CS remembers those who died

National, Normal

The National, Wednesday 18 January 2012

THE Correctional Services yesterday held a remembrance service to honour colleagues who died while on duty.
Acting Deputy Commissioner (operations) Michael Waipo said Jan 17 on the institution’s calendar was meaningful because it marked the day 22 years ago when four of their colleagues, an officer’s daughter and two civilians were killed when the Kuveria Jail came under attack  from the Bougainville Revolutionary Army at the height of the Bougainville Crisis.
Waipo paid tribute to three serving female officers – Corps Edwick Mavack, Janet Chau and Mary Basi – who demonstrated bravery and courage by helping their male colleagues during the crisis.
“These officers needed to be commended for their services.
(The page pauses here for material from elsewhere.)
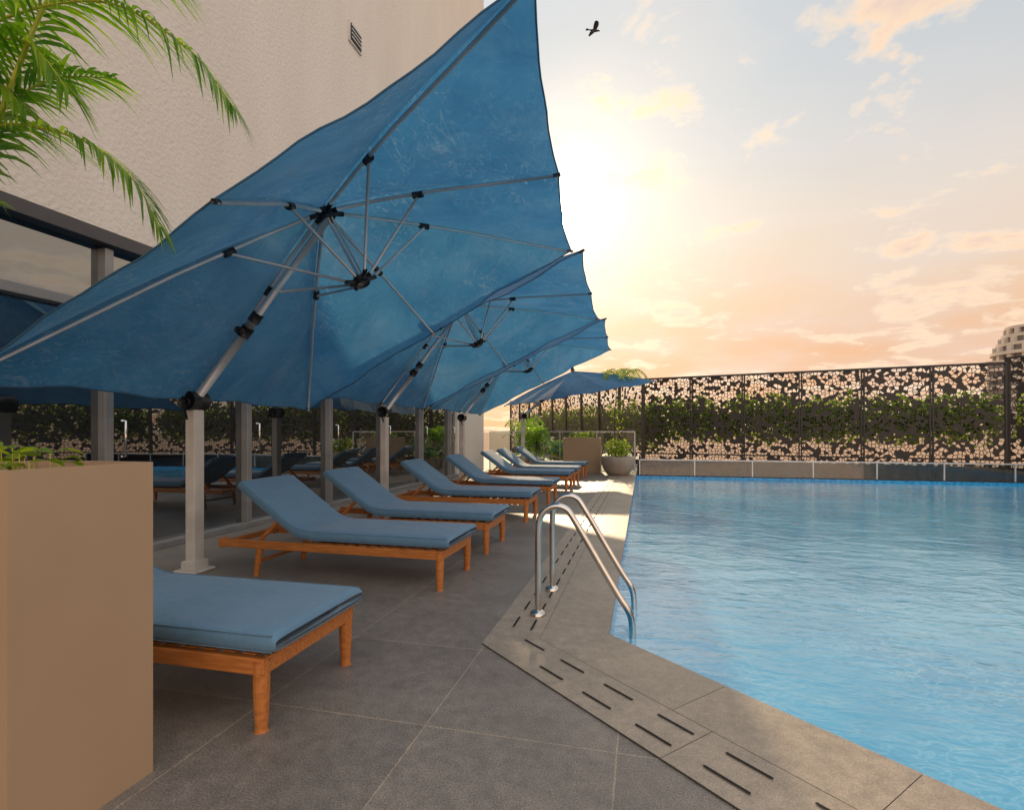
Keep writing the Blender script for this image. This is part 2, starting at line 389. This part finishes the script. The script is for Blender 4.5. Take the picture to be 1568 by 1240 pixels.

We need to remember them because they are our friends and colleagues.”
Waipo, who himself is a survivor of the attack, recounted the event, saying: “We became aware of the attack when we heard rapid shots being fired from automatic weapons from the beach end of the prison.
“Despite the surprise attack we exchanged fire with the rebels until 3am.
“It was not until sunrise that we realised the full extent of the tragedy that had befallen us.”
John Skub, a survivor of the Kuveria attack who sustained pellet wounds to his chest and eyes, said he had no grudge against the Bougainvillians for what they had done to him.
He said they were only fighting for what was rightfully theirs.
He said as a State officer he followed orders to protect the interests of the State.
He said had the government been careful in handling the Panguna Mine issue, there would have been no bloodshed.
Pr Wilfred Gani of the Ela Beach Seventh-day Adventist Church, who gave a brief sermon, said what happened to the fallen officers was a show of love and sacrifice for their people and country.
The institute remembered around 100 other colleagues who died of other causes while on duty.